Stored rows:

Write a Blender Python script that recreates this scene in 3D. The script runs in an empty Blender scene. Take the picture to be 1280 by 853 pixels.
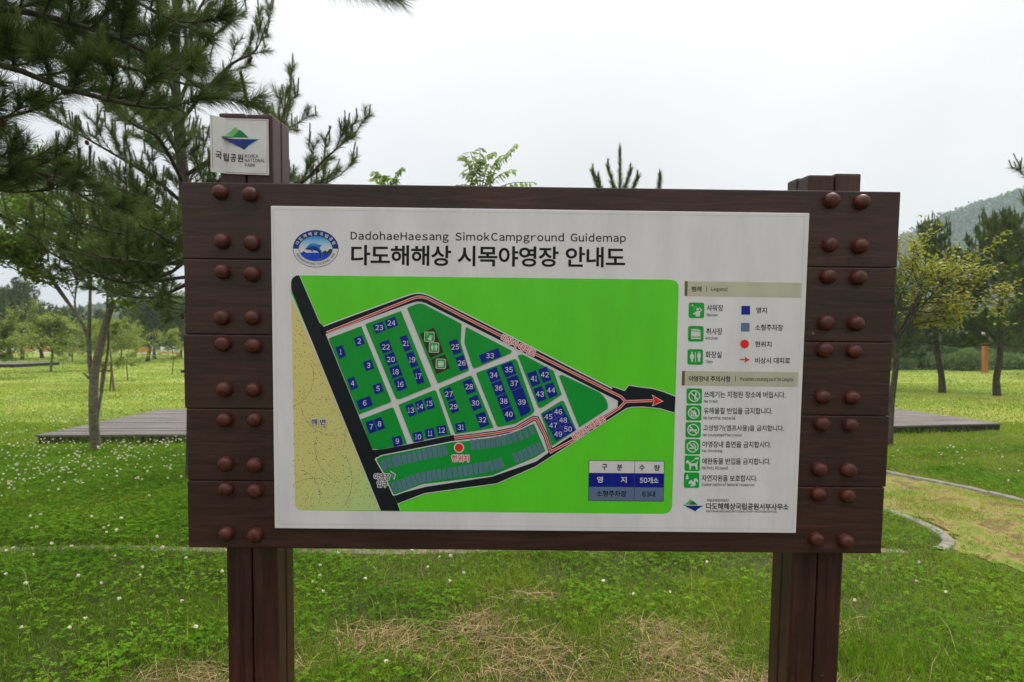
import bpy, bmesh, math, random
import numpy as np
from mathutils import Matrix, Vector

SC = bpy.context.scene
COL = SC.collection
rng = np.random.default_rng(11)
random.seed(5)
R = math.radians
PI = math.pi

# ------------------------------------------------------------------ camera
FPX, EYE = 800.0, 1.6                      # focal length in photo pixels (1280 wide), eye height
cam = bpy.data.cameras.new('camera')
cam.sensor_width = 36.0
cam.lens = FPX * 36.0 / 1280.0
cam.clip_start, cam.clip_end = 0.05, 4000
cam.dof.use_dof = True
cam.dof.focus_distance = 2.2
cam.dof.aperture_fstop = 5.0
camo = bpy.data.objects.new('camera', cam)
camo.location = (0, 0, EYE)
camo.rotation_euler = (R(90), 0, 0)
COL.objects.link(camo)
SC.camera = camo

# ------------------------------------------------------------------ sky, sun, exposure
SUN_EL, SUN_AZ = R(52), R(38)              # azimuth from +Y towards +X
w = bpy.data.worlds.new('World')
SC.world = w
w.use_nodes = True
nt = w.node_tree
bg = nt.nodes['Background']
bg.inputs[1].default_value = 0.1
sky = nt.nodes.new('ShaderNodeTexSky')
sky.sky_type = 'NISHITA'
sky.sun_disc = False
sky.sun_elevation = SUN_EL
sky.sun_rotation = SUN_AZ
sky.air_density, sky.dust_density = 1.0, 3.0
tc = nt.nodes.new('ShaderNodeTexCoord')
sep = nt.nodes.new('ShaderNodeSeparateXYZ')
nt.links.new(tc.outputs['Generated'], sep.inputs[0])


def wnode(kind, **kw):
    n = nt.nodes.new(kind)
    for k, v in kw.items():
        setattr(n, k, v)
    return n


mr = wnode('ShaderNodeMapRange')           # overcast: three times brighter overhead than at the horizon
for i, v in ((1, 0.0), (2, 1.0), (3, 7.25), (4, 44.0)):
    mr.inputs[i].default_value = v
zc = wnode('ShaderNodeMath', operation='MAXIMUM')
zc.inputs[1].default_value = 0.0
nt.links.new(sep.outputs[2], zc.inputs[0])
zp = wnode('ShaderNodeMath', operation='POWER')
zp.inputs[1].default_value = 4.0
nt.links.new(zc.outputs[0], zp.inputs[0])
nt.links.new(zp.outputs[0], mr.inputs[0])
nz = wnode('ShaderNodeTexNoise')
nz.inputs['Scale'].default_value = 2.0
nz.inputs['Detail'].default_value = 4
nt.links.new(tc.outputs['Generated'], nz.inputs['Vector'])
mr2 = wnode('ShaderNodeMapRange')
for i, v in ((1, 0.3), (2, 0.7), (3, 0.86), (4, 1.07)):
    mr2.inputs[i].default_value = v
nt.links.new(nz.outputs[0], mr2.inputs[0])
mul = wnode('ShaderNodeMath', operation='MULTIPLY')
nt.links.new(mr.outputs[0], mul.inputs[0])
nt.links.new(mr2.outputs[0], mul.inputs[1])
mrx = wnode('ShaderNodeMapRange')
mrx.inputs[1].default_value, mrx.inputs[2].default_value = -0.6, 0.6
nt.links.new(sep.outputs[0], mrx.inputs[0])
tint = wnode('ShaderNodeMix', data_type='RGBA')
tint.inputs[6].default_value = (0.965, 0.965, 0.985, 1)
tint.inputs[7].default_value = (1.0, 0.98, 0.95, 1)
nt.links.new(mrx.outputs[0], tint.inputs[0])
scl = wnode('ShaderNodeVectorMath', operation='SCALE')
nt.links.new(tint.outputs[2], scl.inputs[0])
nt.links.new(mul.outputs[0], scl.inputs[3])
mixs = wnode('ShaderNodeMix', data_type='RGBA')
mixs.inputs[0].default_value = 0.94
nt.links.new(sky.outputs[0], mixs.inputs[6])
nt.links.new(scl.outputs[0], mixs.inputs[7])
nt.links.new(mixs.outputs[2], bg.inputs[0])

sun = bpy.data.lights.new('sun', 'SUN')
sun.energy = 1.5
sun.angle = R(15)
sun.color = (1.0, 0.96, 0.9)
suno = bpy.data.objects.new('sun', sun)
sd = Vector((math.sin(SUN_AZ) * math.cos(SUN_EL), math.cos(SUN_AZ) * math.cos(SUN_EL), math.sin(SUN_EL)))
suno.rotation_euler = sd.to_track_quat('Z', 'Y').to_euler()
suno.location = (20, 20, 30)
COL.objects.link(suno)

SC.view_settings.view_transform = 'Standard'
SC.view_settings.look = 'None'
SC.view_settings.exposure = 0.38
SC.view_settings.gamma = 1.0
SC.view_settings.use_curve_mapping = False
SC.render.engine = 'CYCLES'
SC.cycles.max_bounces = 7
SC.cycles.volume_bounces = 0
SC.cycles.use_denoising = True

# ------------------------------------------------------------------ helpers


def lin(c):
    c = c / 255.0
    return c / 12.92 if c <= 0.04045 else ((c + 0.055) / 1.055) ** 2.4


def S(r, g, b, k=1.0):
    return tuple(min(0.92, lin(x) * k) for x in (r, g, b)) + (1.0,)


def tag(o, label=None, cat=None, group=None, kind=None):
    for k, v in (('label', label), ('category', cat), ('group', group), ('kind', kind)):
        if v:
            o[k] = v
    return o


def empty(name, loc, label, cat, group=None, rz=0):
    o = bpy.data.objects.new(name, None)
    o.empty_display_size = 0.1
    o.location = loc
    o.rotation_euler = (0, 0, rz)
    COL.objects.link(o)
    return tag(o, label, cat, group)


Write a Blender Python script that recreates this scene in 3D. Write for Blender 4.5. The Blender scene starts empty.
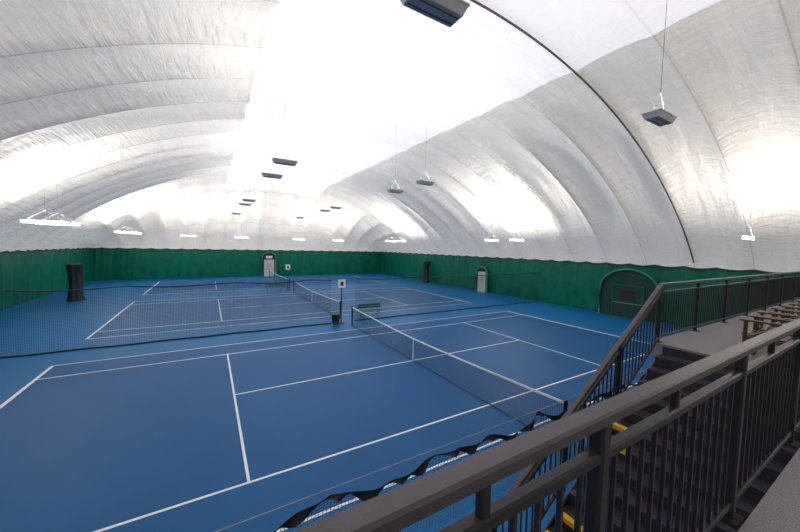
import bpy, math, random
from mathutils import Vector, Matrix
random.seed(3)
sc=bpy.context.scene
try:
    sc.view_settings.view_transform='Standard'; sc.view_settings.look='None'
except Exception: pass
COL=sc.collection
RS=2.5   # rib spacing of the dome panels (m); a seam falls on the arch cable at y=-3

# ------------------------------------------------------------------ materials
def newmat(name):
    m=bpy.data.materials.new(name); m.use_nodes=True
    return m,m.node_tree.nodes,m.node_tree.links,m.node_tree.nodes['Principled BSDF']
def mat(name,col,rough=.6,metal=0,var=.08,scale=8,bump=0,bscale=40,emit=0,ecol=None,spec=.5):
    m,N,L,b=newmat(name)
    b.inputs['Roughness'].default_value=rough; b.inputs['Metallic'].default_value=metal
    b.inputs['Specular IOR Level'].default_value=spec
    tc=N.new('ShaderNodeTexCoord'); n=N.new('ShaderNodeTexNoise'); n.inputs['Scale'].default_value=scale
    n.inputs['Detail'].default_value=4
    L.new(tc.outputs['Object'],n.inputs['Vector'])
    r=N.new('ShaderNodeValToRGB')
    r.color_ramp.elements[0].position=.3; r.color_ramp.elements[1].position=.7
    r.color_ramp.elements[0].color=tuple(c*(1-var) for c in col)+(1,)
    r.color_ramp.elements[1].color=tuple(min(1,c*(1+var)) for c in col)+(1,)
    L.new(n.outputs['Fac'],r.inputs['Fac']); L.new(r.outputs['Color'],b.inputs['Base Color'])
    if bump:
        n2=N.new('ShaderNodeTexNoise'); n2.inputs['Scale'].default_value=bscale; n2.inputs['Detail'].default_value=3
        L.new(tc.outputs['Object'],n2.inputs['Vector'])
        bp=N.new('ShaderNodeBump'); bp.inputs['Strength'].default_value=bump; bp.inputs['Distance'].default_value=.05
        L.new(n2.outputs['Fac'],bp.inputs['Height']); L.new(bp.outputs['Normal'],b.inputs['Normal'])
    if emit:
        b.inputs['Emission Color'].default_value=tuple(ecol or col)+(1,); b.inputs['Emission Strength'].default_value=emit
    return m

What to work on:
Omitting all images, retype each line of the records precisely.

Correct result:
Write a Blender Python script that recreates this scene in 3D. The script runs in an empty Blender scene. Take the picture to be 1280 by 853 pixels.
import bpy, bmesh, math, random
import numpy as np
from mathutils import Matrix, Vector

SC = bpy.context.scene
COL = SC.collection
rng = np.random.default_rng(11)
random.seed(5)
R = math.radians
PI = math.pi

# ------------------------------------------------------------------ camera
FPX, EYE = 800.0, 1.6                      # focal length in photo pixels (1280 wide), eye height
cam = bpy.data.cameras.new('camera')
cam.sensor_width = 36.0
cam.lens = FPX * 36.0 / 1280.0
cam.clip_start, cam.clip_end = 0.05, 4000
cam.dof.use_dof = True
cam.dof.focus_distance = 2.2
cam.dof.aperture_fstop = 5.0
camo = bpy.data.objects.new('camera', cam)
camo.location = (0, 0, EYE)
camo.rotation_euler = (R(90), 0, 0)
COL.objects.link(camo)
SC.camera = camo

# ------------------------------------------------------------------ sky, sun, exposure
SUN_EL, SUN_AZ = R(52), R(38)              # azimuth from +Y towards +X
w = bpy.data.worlds.new('World')
SC.world = w
w.use_nodes = True
nt = w.node_tree
bg = nt.nodes['Background']
bg.inputs[1].default_value = 0.1
sky = nt.nodes.new('ShaderNodeTexSky')
sky.sky_type = 'NISHITA'
sky.sun_disc = False
sky.sun_elevation = SUN_EL
sky.sun_rotation = SUN_AZ
sky.air_density, sky.dust_density = 1.0, 3.0
tc = nt.nodes.new('ShaderNodeTexCoord')
sep = nt.nodes.new('ShaderNodeSeparateXYZ')
nt.links.new(tc.outputs['Generated'], sep.inputs[0])


def wnode(kind, **kw):
    n = nt.nodes.new(kind)
    for k, v in kw.items():
        setattr(n, k, v)
    return n


mr = wnode('ShaderNodeMapRange')           # overcast: three times brighter overhead than at the horizon
for i, v in ((1, 0.0), (2, 1.0), (3, 7.25), (4, 44.0)):
    mr.inputs[i].default_value = v
zc = wnode('ShaderNodeMath', operation='MAXIMUM')
zc.inputs[1].default_value = 0.0
nt.links.new(sep.outputs[2], zc.inputs[0])
zp = wnode('ShaderNodeMath', operation='POWER')
zp.inputs[1].default_value = 4.0
nt.links.new(zc.outputs[0], zp.inputs[0])
nt.links.new(zp.outputs[0], mr.inputs[0])
nz = wnode('ShaderNodeTexNoise')
nz.inputs['Scale'].default_value = 2.0
nz.inputs['Detail'].default_value = 4
nt.links.new(tc.outputs['Generated'], nz.inputs['Vector'])
mr2 = wnode('ShaderNodeMapRange')
for i, v in ((1, 0.3), (2, 0.7), (3, 0.86), (4, 1.07)):
    mr2.inputs[i].default_value = v
nt.links.new(nz.outputs[0], mr2.inputs[0])
mul = wnode('ShaderNodeMath', operation='MULTIPLY')
nt.links.new(mr.outputs[0], mul.inputs[0])
nt.links.new(mr2.outputs[0], mul.inputs[1])
mrx = wnode('ShaderNodeMapRange')
mrx.inputs[1].default_value, mrx.inputs[2].default_value = -0.6, 0.6
nt.links.new(sep.outputs[0], mrx.inputs[0])
tint = wnode('ShaderNodeMix', data_type='RGBA')
tint.inputs[6].default_value = (0.965, 0.965, 0.985, 1)
tint.inputs[7].default_value = (1.0, 0.98, 0.95, 1)
nt.links.new(mrx.outputs[0], tint.inputs[0])
scl = wnode('ShaderNodeVectorMath', operation='SCALE')
nt.links.new(tint.outputs[2], scl.inputs[0])
nt.links.new(mul.outputs[0], scl.inputs[3])
mixs = wnode('ShaderNodeMix', data_type='RGBA')
mixs.inputs[0].default_value = 0.94
nt.links.new(sky.outputs[0], mixs.inputs[6])
nt.links.new(scl.outputs[0], mixs.inputs[7])
nt.links.new(mixs.outputs[2], bg.inputs[0])

sun = bpy.data.lights.new('sun', 'SUN')
sun.energy = 1.5
sun.angle = R(15)
sun.color = (1.0, 0.96, 0.9)
suno = bpy.data.objects.new('sun', sun)
sd = Vector((math.sin(SUN_AZ) * math.cos(SUN_EL), math.cos(SUN_AZ) * math.cos(SUN_EL), math.sin(SUN_EL)))
suno.rotation_euler = sd.to_track_quat('Z', 'Y').to_euler()
suno.location = (20, 20, 30)
COL.objects.link(suno)

SC.view_settings.view_transform = 'Standard'
SC.view_settings.look = 'None'
SC.view_settings.exposure = 0.38
SC.view_settings.gamma = 1.0
SC.view_settings.use_curve_mapping = False
SC.render.engine = 'CYCLES'
SC.cycles.max_bounces = 7
SC.cycles.volume_bounces = 0
SC.cycles.use_denoising = True

# ------------------------------------------------------------------ helpers


def lin(c):
    c = c / 255.0
    return c / 12.92 if c <= 0.04045 else ((c + 0.055) / 1.055) ** 2.4


def S(r, g, b, k=1.0):
    return tuple(min(0.92, lin(x) * k) for x in (r, g, b)) + (1.0,)


def tag(o, label=None, cat=None, group=None, kind=None):
    for k, v in (('label', label), ('category', cat), ('group', group), ('kind', kind)):
        if v:
            o[k] = v
    return o


def empty(name, loc, label, cat, group=None, rz=0):
    o = bpy.data.objects.new(name, None)
    o.empty_display_size = 0.1
    o.location = loc
    o.rotation_euler = (0, 0, rz)
    COL.objects.link(o)
    return tag(o, label, cat, group)


Write a Blender Python script that recreates this scene in 3D. Write for Blender 4.5. The Blender scene starts empty.
import bpy, math, random
from mathutils import Vector, Matrix
random.seed(3)
sc=bpy.context.scene
try:
    sc.view_settings.view_transform='Standard'; sc.view_settings.look='None'
except Exception: pass
COL=sc.collection
RS=2.5   # rib spacing of the dome panels (m); a seam falls on the arch cable at y=-3

# ------------------------------------------------------------------ materials
def newmat(name):
    m=bpy.data.materials.new(name); m.use_nodes=True
    return m,m.node_tree.nodes,m.node_tree.links,m.node_tree.nodes['Principled BSDF']
def mat(name,col,rough=.6,metal=0,var=.08,scale=8,bump=0,bscale=40,emit=0,ecol=None,spec=.5):
    m,N,L,b=newmat(name)
    b.inputs['Roughness'].default_value=rough; b.inputs['Metallic'].default_value=metal
    b.inputs['Specular IOR Level'].default_value=spec
    tc=N.new('ShaderNodeTexCoord'); n=N.new('ShaderNodeTexNoise'); n.inputs['Scale'].default_value=scale
    n.inputs['Detail'].default_value=4
    L.new(tc.outputs['Object'],n.inputs['Vector'])
    r=N.new('ShaderNodeValToRGB')
    r.color_ramp.elements[0].position=.3; r.color_ramp.elements[1].position=.7
    r.color_ramp.elements[0].color=tuple(c*(1-var) for c in col)+(1,)
    r.color_ramp.elements[1].color=tuple(min(1,c*(1+var)) for c in col)+(1,)
    L.new(n.outputs['Fac'],r.inputs['Fac']); L.new(r.outputs['Color'],b.inputs['Base Color'])
    if bump:
        n2=N.new('ShaderNodeTexNoise'); n2.inputs['Scale'].default_value=bscale; n2.inputs['Detail'].default_value=3
        L.new(tc.outputs['Object'],n2.inputs['Vector'])
        bp=N.new('ShaderNodeBump'); bp.inputs['Strength'].default_value=bump; bp.inputs['Distance'].default_value=.05
        L.new(n2.outputs['Fac'],bp.inputs['Height']); L.new(bp.outputs['Normal'],b.inputs['Normal'])
    if emit:
        b.inputs['Emission Color'].default_value=tuple(ecol or col)+(1,); b.inputs['Emission Strength'].default_value=emit
    return m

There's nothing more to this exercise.